Military and Justice Department witnesses claimed that extraordinary steps were being taken to protect unspecified rights of prisoners and to process their cases.

Rear Admiral James M. McGarrah, who monitors the "enemy combatant" detention program for the Navy, told the panel that of the 558 detainees given hearings at Guantanamo, Cuba, 520 were "properly classified" as enemy combatants.

Of the remaining 38, he said, 23 have been released so far.

‘Unprecedented and historic action’
"Because of the highly unusual nature of the global war on terror, and because we do not want to detain any person longer than as necessary, we've taken this unprecedented and historic action to establish this process to permit enemy combatants to be heard while conflict is ongoing," McGarrah said.

Michael Wiggins, deputy associate attorney general, told the committee that each Guantanamo detainee was given a formal hearing in front of a review panel to ensure they were all properly classified as enemy combatants.

But he acknowledged that the detainees were not being held "for criminal justice purposes, and is not part of our nation's criminal justice system."

Their detention "serves the vital military objectives of preventing captured combatants from rejoining the conflict and gathering intelligence to further the overall war effort, and to prevent additional attacks against our country," Wiggins said.

"Detainees enjoy some constitutional rights," he said. But he suggested it was hard to specify just which ones.

Specter said the "Congress has its work cut out for it" as it studies the procedures used with detainees being held indefinitely at Guantanamo.

"I think any fair analysis would say that we have a crazy quilt which we are dealing with here," said Specter, citing disappointment with his own past attempts at legislation to more clearly define rights and procedures for enemy-combatant detainees.

President Bush last week appeared to leave open the possibility that the prison would be closed, but Defense Secretary Donald H. Rumsfeld said Tuesday he thought the prison would be needed for years to come. Rumsfeld said the military has no other facility that could accommodate that many prisoners.

On Wednesday, White House press secretary Scott McClellan appeared to try to tamp down talk of shutting down Guantanamo, saying that Rumsfeld was "talking for the administration" with his comments.
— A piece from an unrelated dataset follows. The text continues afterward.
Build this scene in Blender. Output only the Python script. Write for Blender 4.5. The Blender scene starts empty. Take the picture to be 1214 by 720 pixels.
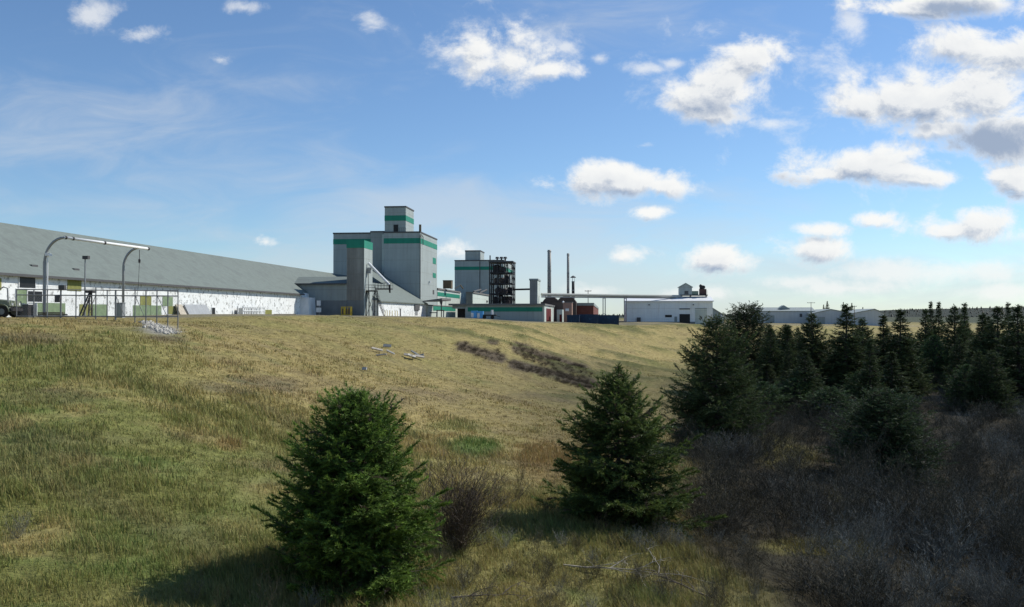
import bpy, math, random
import numpy as np
from mathutils import Vector
rnd = random.Random(7)
rng = np.random.default_rng(7)
sc = bpy.context.scene
COL = sc.collection
R = math.radians

# ------------------------------------------------------------------ camera
F = 1050.0                       # focal length in photo pixels (photo 1214 x 720)
CX, CY, HOR = 607.0, 360.0, 374.0
PITCH = math.atan((HOR - CY) / F)
cam = bpy.data.cameras.new('camera'); cam_o = bpy.data.objects.new('camera', cam); COL.objects.link(cam_o)
cam.sensor_width = 36.0; cam.lens = 36.0 * F / 1214.0
cam.clip_start = 0.1; cam.clip_end = 20000
cam_o.location = (0, 0, 0); cam_o.rotation_euler = (math.pi / 2 + PITCH, 0, 0)
sc.camera = cam_o

def pt(px, py, Y):
    """a photo pixel at a depth Y in metres -> world point"""
    x = (px - CX) / F; y = (CY - py) / F
    d = Vector((x, math.cos(PITCH) - math.sin(PITCH) * y, math.sin(PITCH) + math.cos(PITCH) * y))
    return d * (Y / d.y)

SUN_AZ, SUN_EL = R(60), R(43)
SUN = Vector((math.sin(SUN_AZ) * math.cos(SUN_EL), math.cos(SUN_AZ) * math.cos(SUN_EL), math.sin(SUN_EL)))

# ------------------------------------------------------------------ numpy noise
_perm = rng.random((4, 256, 256))
def vnoise(x, y, k=0):
    x = np.asarray(x, float); y = np.asarray(y, float)
    xi = np.floor(x).astype(int); yi = np.floor(y).astype(int)
    fx = x - xi; fy = y - yi
    fx = fx * fx * (3 - 2 * fx); fy = fy * fy * (3 - 2 * fy)
    t = _perm[k % 4]
    a = t[xi & 255, yi & 255]; b = t[(xi + 1) & 255, yi & 255]
    c = t[xi & 255, (yi + 1) & 255]; d = t[(xi + 1) & 255, (yi + 1) & 255]
    return (a * (1 - fx) + b * fx) * (1 - fy) + (c * (1 - fx) + d * fx) * fy
def fbm(x, y, o=4, k=0):
    s = 0; a = .5; n = 0
    for i in range(o):
        s = s + a * vnoise(x * 2 ** i + 17.3 * i, y * 2 ** i - 9.1 * i, k + i); n += a; a *= .5
    return s / n
def sstep(a, b, x):
    t = np.clip((x - a) / (b - a), 0, 1); return t * t * (3 - 2 * t)

# ------------------------------------------------------------------ terrain
CTRL = [  # photo column, photo row of the ground, depth
 (-260,377,88),(-260,381,68),(-260,402,56),(-260,450,44),(-260,520,35),(-260,600,28),(-260,720,21.5),
 (0,376.5,88),(0,376.5,77),(0,379,69),(0,400,59),(0,450,46),(0,520,36),(0,600,29),(0,720,22),
 (150,376,100),(150,377,84),(150,384,74),(150,410,62),(150,460,48),(150,540,36),(150,720,22.5),
 (300,374.6,170),(300,376,110),(300,380,100),(300,400,84),(300,450,61),(300,520,44),(300,600,32.5),(300,700,24.5),
 (420,374.6,190),(420,376,140),(420,380,122),(420,400,105),(420,450,73),(420,520,49),(420,690,26.3),
 (520,376,225),(520,377,170),(520,381,148),(520,398,128),(520,430,100),(520,470,76),(520,530,53),(520,600,37),(520,700,25.8),
 (610,380.5,205),(610,381.5,182),(610,386,166),(610,405,142),(610,440,110),(610,480,80),(610,540,54),(610,640,32.5),
 (700,383.5,240),(700,383.8,212),(700,388,196),(700,412,165),(700,445,132),(700,490,84),(700,560,49),(700,640,33),(700,710,27),
 (820,383.5,275),(820,384.5,248),(820,390,232),(820,420,190),(820,450,145),(820,500,84),(820,570,50),(820,700,28.5),
 (920,384,400),(920,386,330),(920,400,270),(920,430,185),(920,480,105),(920,560,56),(920,700,30),
 (1040,386,420),(1040,390,360),(1040,402,290),(1040,430,200),(1040,480,112),(1040,560,60),(1040,700,31.5),
 (1214,392,480),(1214,404,330),(1214,430,220),(1214,480,122),(1214,560,64),(1214,700,32.5),
 (1480,395,480),(1480,430,230),(1480,480,130),(1480,560,68),(1480,700,34),
 (-260,375,300),(200,374.8,300),(400,375.2,330),(600,378.5,330),(800,381,420),(-260,374.5,700),(300,375,700),(700,377,700),(1000,381,700),(1480,386,700),
]
def _tps(r2): return np.where(r2 > 1e-12, r2 * np.log(np.maximum(r2, 1e-12)), 0)
def _warp(X, Y):
    d = np.maximum(Y, 8.0)
    return np.stack([np.clip(X / d, -.75, .9) * 2.2, np.log(d)], -1)
_cp = np.array([list(pt(*c)) for c in CTRL])
_cw = _warp(_cp[:, 0], _cp[:, 1]); _cz = _cp[:, 2]
_n = len(_cz)
_K = _tps(((_cw[:, None] - _cw[None]) ** 2).sum(-1)) + np.eye(_n) * 0.002
_A = np.zeros((_n + 3, _n + 3)); _A[:_n, :_n] = _K; _A[:_n, _n] = 1; _A[:_n, _n + 1:] = _cw; _A[_n:, :_n] = _A[:_n, _n:].T
_w = np.linalg.solve(_A, np.concatenate([_cz, [0, 0, 0]]))
def base_z(X, Y):
    X = np.asarray(X, float); Y = np.asarray(Y, float)
    sh = X.shape; X = X.ravel(); Y = Y.ravel(); out = np.empty_like(X)
    for i in range(0, len(X), 20000):
        q = _warp(X[i:i + 20000], np.clip(Y[i:i + 20000], 20, 700))
        k = _tps(((q[:, None] - _cw[None]) ** 2).sum(-1))
        out[i:i + 20000] = k @ _w[:_n] + _w[_n] + q @ _w[_n + 1:]
    far = sstep(600, 1500, Y)
    out = out * (1 - far) + -4.0 * far
    # the road bank the photo was taken from
    bank = -1.75 - .44 * np.maximum(Y - 2.5, 0)
    k = np.clip((Y - 9) / 9, 0, 1); k = k * k * (3 - 2 * k)
    out = np.where(Y < 18, np.maximum(bank, -8.2) * (1 - k) + out * k, out)
    return out.reshape(sh)
def tz(X, Y):
    X = np.asarray(X, float); Y = np.asarray(Y, float)
    z = base_z(X, Y)
    flat = plateau(X, Y)
    z = z + (fbm(X / 16 + Y / 40, Y / 4.5 - X / 9, 3, 3) - .5) * 1.5 * sstep(75, 105, Y) * sstep(-45, -20, X) * (1 - flat) * sstep(300, 240, Y) * sstep(90, 60, X)
    return z + ((fbm(X / 7, Y / 7, 3) - .5) * .55 + (fbm(X / 1.7, Y / 1.7, 2, 2) - .5) * .16) * (1 - flat) * sstep(8, 20, Y) * (1 - sstep(250, 600, Y))
# the edge of the levelled yard: depth of the edge for a given X/Y
_eu = [(-260 - CX) / F, (0 - CX) / F, (150 - CX) / F, (300 - CX) / F, (420 - CX) / F, (520 - CX) / F, (610 - CX) / F, (700 - CX) / F, (820 - CX) / F, (920 - CX) / F, (1040 - CX) / F, (1214 - CX) / F]
_ed = [66, 71, 80, 108, 135, 162, 178, 208, 244, 330, 400, 500]
def plateau(X, Y):
    e = np.interp(X / np.maximum(Y, 1), _eu, _ed)
    return sstep(-4, 3, Y - e)
def hit(px, py):
    """the ground point seen at a photo pixel"""
    Ys = np.concatenate([np.linspace(19, 60, 300), np.linspace(60, 400, 900)])
    d = pt(px, py, 1.0)
    zz = tz(d.x * Ys, Ys)
    below = np.nonzero(zz > d.z * Ys)[0]
    Yh = Ys[below[0]] if len(below) else 400.0
    return Vector((d.x * Yh, Yh, float(tz(np.array([d.x * Yh]), np.array([Yh]))[0])))
def gz(x, y): return float(tz(np.array([x]), np.array([y]))[0])
def project(X, Y, Z):
    c, s = math.cos(PITCH), math.sin(PITCH)
    dep = Y * c + Z * s; up = -Y * s + Z * c
    dep = np.maximum(dep, .1)
    return CX + F * X / dep, CY - F * up / dep

# ------------------------------------------------------------------ tagging, meshes
def tag(o, label=None, cat=None, group=None, kind=None):
    for k, v in (('label', label), ('category', cat), ('group', group), ('kind', kind)):
        if v: o[k] = v
    return o
def empty(name, loc, label, cat, group=None):
    o = bpy.data.objects.new(name, None); COL.objects.link(o); o.location = loc; o.empty_display_size = .2
    return tag(o, label, cat, group)
def link(name, me, mat, parent=None):
    o = bpy.data.objects.new(name, me); COL.objects.link(o)
    if mat: me.materials.append(mat)
    if parent is not None:
        o.parent = parent
        o.matrix_parent_inverse.identity(); o.location = -Vector(parent.location)
    return o
def np_mesh(name, V, tris=None, quads=None, smooth=False, cols=None):
    me = bpy.data.meshes.new(name)
    nt = 0 if tris is None else len(tris); nq = 0 if quads is None else len(quads)
    V = np.ascontiguousarray(V, np.float32)
    me.vertices.add(len(V)); me.vertices.foreach_set('co', V.ravel())
    loops = np.concatenate(([tris.ravel()] if nt else []) + ([quads.ravel()] if nq else [])).astype(np.int32)
    me.loops.add(len(loops)); me.loops.foreach_set('vertex_index', loops)
    me.polygons.add(nt + nq)
    st = np.concatenate([np.arange(nt) * 3, nt * 3 + np.arange(nq) * 4]).astype(np.int32)
    me.polygons.foreach_set('loop_start', st)
    if smooth: me.polygons.foreach_set('use_smooth', np.ones(nt + nq, bool))
    me.update(calc_edges=True)
    if cols is not None:
        a = me.attributes.new('tint', 'FLOAT_COLOR', 'POINT')
        c = np.ones((len(V), 4), np.float32); c[:, :3] = cols
        a.data.foreach_set('color', c.ravel())
    return me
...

No plans for closing Guantanamo
"There are no plans, as we have said, for closing or shutting down Guantanamo Bay at this time," McClellan said. "But we're always looking about how best to keep America safe and how to deal with these detainees."

Air Force Brig. Gen. Thomas L. Hemingway told the panel, "America is at war. It is not a metaphorical war. It is as tangible as the blood, the rubble that littered the streets of Manhattan on Sept. 11, 2001."
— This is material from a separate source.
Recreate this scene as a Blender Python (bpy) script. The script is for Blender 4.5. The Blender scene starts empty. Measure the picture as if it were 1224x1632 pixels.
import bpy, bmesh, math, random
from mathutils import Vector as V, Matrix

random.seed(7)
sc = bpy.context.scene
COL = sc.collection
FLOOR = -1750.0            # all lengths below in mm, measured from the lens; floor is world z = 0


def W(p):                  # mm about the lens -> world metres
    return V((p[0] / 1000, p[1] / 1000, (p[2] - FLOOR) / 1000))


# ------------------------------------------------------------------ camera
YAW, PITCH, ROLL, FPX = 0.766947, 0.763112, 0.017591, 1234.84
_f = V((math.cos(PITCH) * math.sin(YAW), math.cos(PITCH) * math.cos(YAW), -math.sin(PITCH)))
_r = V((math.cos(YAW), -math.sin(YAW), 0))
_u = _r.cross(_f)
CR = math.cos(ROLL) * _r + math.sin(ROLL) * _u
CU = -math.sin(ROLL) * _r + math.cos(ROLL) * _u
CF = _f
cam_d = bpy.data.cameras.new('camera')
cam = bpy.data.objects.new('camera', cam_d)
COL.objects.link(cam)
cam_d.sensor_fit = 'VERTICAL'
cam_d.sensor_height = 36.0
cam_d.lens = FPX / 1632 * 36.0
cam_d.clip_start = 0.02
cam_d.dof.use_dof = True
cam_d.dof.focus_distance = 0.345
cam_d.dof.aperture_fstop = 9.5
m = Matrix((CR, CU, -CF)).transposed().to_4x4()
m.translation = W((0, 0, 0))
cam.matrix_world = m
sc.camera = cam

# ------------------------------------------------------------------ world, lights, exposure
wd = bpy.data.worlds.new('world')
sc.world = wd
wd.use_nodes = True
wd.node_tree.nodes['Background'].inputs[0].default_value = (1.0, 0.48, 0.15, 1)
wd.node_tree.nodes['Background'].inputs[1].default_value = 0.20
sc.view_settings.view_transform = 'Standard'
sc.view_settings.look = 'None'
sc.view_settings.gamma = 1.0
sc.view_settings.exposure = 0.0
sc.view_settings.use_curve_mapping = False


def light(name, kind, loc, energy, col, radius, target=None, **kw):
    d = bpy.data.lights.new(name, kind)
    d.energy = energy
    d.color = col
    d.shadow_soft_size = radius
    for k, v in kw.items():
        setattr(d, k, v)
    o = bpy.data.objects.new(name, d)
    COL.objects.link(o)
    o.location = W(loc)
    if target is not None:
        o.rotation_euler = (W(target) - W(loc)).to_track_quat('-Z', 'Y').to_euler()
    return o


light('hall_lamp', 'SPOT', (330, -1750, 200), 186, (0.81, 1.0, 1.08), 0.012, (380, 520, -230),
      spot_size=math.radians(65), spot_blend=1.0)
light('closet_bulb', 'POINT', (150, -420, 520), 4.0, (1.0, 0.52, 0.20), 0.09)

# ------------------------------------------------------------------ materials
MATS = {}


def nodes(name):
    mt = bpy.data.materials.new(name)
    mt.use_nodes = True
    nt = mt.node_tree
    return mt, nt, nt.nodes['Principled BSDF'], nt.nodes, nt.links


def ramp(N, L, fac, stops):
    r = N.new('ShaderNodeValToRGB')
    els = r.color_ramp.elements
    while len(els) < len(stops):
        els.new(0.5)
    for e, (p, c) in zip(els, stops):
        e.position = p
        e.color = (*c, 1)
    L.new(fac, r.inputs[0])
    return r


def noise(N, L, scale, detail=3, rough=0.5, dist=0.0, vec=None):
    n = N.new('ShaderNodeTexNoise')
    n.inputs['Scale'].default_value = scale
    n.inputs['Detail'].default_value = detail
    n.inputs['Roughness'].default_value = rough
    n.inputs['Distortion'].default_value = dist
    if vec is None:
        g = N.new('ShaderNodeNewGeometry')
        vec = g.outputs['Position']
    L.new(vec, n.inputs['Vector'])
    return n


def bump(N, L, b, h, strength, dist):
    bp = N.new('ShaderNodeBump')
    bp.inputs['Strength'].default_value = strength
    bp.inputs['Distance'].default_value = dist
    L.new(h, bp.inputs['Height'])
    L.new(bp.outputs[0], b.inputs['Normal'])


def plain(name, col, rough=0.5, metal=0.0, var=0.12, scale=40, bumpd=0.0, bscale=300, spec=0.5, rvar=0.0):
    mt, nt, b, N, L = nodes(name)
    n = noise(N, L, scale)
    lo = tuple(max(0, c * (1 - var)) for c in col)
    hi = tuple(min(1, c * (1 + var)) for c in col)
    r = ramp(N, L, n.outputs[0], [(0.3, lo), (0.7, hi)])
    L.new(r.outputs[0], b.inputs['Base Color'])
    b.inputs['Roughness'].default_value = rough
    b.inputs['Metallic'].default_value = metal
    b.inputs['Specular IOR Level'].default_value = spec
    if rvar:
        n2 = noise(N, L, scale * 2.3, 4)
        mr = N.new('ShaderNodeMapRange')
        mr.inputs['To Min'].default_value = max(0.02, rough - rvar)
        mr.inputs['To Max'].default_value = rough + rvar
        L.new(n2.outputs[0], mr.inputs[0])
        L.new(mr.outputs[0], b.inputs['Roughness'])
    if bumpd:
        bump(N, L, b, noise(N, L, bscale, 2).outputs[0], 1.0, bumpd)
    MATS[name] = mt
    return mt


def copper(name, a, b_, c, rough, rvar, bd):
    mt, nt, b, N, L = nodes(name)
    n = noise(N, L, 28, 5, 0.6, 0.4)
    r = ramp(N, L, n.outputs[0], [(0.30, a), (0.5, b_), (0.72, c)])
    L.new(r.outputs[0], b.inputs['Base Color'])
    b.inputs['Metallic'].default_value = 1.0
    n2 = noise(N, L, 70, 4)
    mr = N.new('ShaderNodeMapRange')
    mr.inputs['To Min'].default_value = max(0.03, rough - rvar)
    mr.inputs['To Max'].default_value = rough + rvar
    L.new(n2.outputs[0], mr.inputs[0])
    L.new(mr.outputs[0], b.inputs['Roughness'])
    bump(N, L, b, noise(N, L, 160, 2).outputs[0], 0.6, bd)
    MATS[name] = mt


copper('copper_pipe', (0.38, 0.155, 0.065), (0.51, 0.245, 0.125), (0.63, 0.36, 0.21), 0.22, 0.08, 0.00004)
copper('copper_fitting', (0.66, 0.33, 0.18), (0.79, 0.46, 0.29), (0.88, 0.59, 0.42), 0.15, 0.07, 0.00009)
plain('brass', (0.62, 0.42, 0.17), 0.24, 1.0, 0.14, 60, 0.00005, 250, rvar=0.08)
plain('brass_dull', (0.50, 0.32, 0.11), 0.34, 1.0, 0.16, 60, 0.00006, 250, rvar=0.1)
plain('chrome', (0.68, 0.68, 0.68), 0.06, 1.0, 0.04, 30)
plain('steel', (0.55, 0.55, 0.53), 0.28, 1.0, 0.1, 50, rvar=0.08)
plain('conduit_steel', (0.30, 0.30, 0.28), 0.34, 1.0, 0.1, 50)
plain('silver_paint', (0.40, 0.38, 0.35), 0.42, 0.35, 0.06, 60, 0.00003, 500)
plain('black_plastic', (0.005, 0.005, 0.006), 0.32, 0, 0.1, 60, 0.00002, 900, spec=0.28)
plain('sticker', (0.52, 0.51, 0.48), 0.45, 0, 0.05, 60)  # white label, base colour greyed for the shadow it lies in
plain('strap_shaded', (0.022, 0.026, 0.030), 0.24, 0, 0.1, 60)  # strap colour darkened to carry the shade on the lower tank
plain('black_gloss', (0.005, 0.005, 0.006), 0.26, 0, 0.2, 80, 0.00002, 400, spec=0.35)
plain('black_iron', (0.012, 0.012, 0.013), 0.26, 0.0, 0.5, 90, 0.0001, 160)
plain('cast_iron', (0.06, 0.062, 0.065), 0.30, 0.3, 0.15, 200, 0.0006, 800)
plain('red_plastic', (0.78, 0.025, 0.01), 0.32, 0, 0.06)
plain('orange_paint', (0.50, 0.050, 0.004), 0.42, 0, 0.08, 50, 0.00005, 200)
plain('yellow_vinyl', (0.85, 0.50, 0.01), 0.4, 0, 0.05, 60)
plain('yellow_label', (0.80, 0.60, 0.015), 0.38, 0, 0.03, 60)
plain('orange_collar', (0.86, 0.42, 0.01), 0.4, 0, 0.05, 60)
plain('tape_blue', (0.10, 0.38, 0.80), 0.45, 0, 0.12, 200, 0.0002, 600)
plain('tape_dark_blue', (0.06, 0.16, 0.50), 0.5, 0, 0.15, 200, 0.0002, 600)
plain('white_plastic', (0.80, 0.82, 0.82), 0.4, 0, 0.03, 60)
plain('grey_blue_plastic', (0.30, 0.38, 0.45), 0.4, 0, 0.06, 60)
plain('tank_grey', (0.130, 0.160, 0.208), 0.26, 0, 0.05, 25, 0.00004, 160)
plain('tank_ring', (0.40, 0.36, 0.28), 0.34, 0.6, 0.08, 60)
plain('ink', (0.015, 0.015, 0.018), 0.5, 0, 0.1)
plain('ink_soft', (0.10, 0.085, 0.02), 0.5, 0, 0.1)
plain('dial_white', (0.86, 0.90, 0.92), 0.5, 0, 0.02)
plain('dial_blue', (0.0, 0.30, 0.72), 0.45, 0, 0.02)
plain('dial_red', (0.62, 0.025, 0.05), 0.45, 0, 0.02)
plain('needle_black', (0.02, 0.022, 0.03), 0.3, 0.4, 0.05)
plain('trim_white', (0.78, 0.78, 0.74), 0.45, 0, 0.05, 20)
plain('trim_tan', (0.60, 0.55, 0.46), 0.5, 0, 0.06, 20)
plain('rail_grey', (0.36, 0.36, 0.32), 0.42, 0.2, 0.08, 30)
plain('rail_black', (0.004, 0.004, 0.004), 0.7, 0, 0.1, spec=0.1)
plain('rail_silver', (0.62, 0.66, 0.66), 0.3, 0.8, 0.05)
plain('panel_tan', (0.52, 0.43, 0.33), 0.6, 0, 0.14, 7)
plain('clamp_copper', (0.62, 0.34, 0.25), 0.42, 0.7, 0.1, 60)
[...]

Of the detainees, "We are holding them humanely," Hemingway said.

Asked how long they could be held, Hemingway said: "I think we can hold them as long as the conflict endures."

Leahy questioned the administration's assertion that the prison camp was an essential part of the U.S.-led war on terror. "All of us know this war will not end in our lifetime," Leahy said.

Sen. Edward M. Kennedy said the treatment of prisoners at Guantanamo stained the nation's reputation on human rights, inflamed the Muslim world and had become "a powerful recruiting tool for terrorists."

"Closing Guantanamo makes sense," Kennedy said.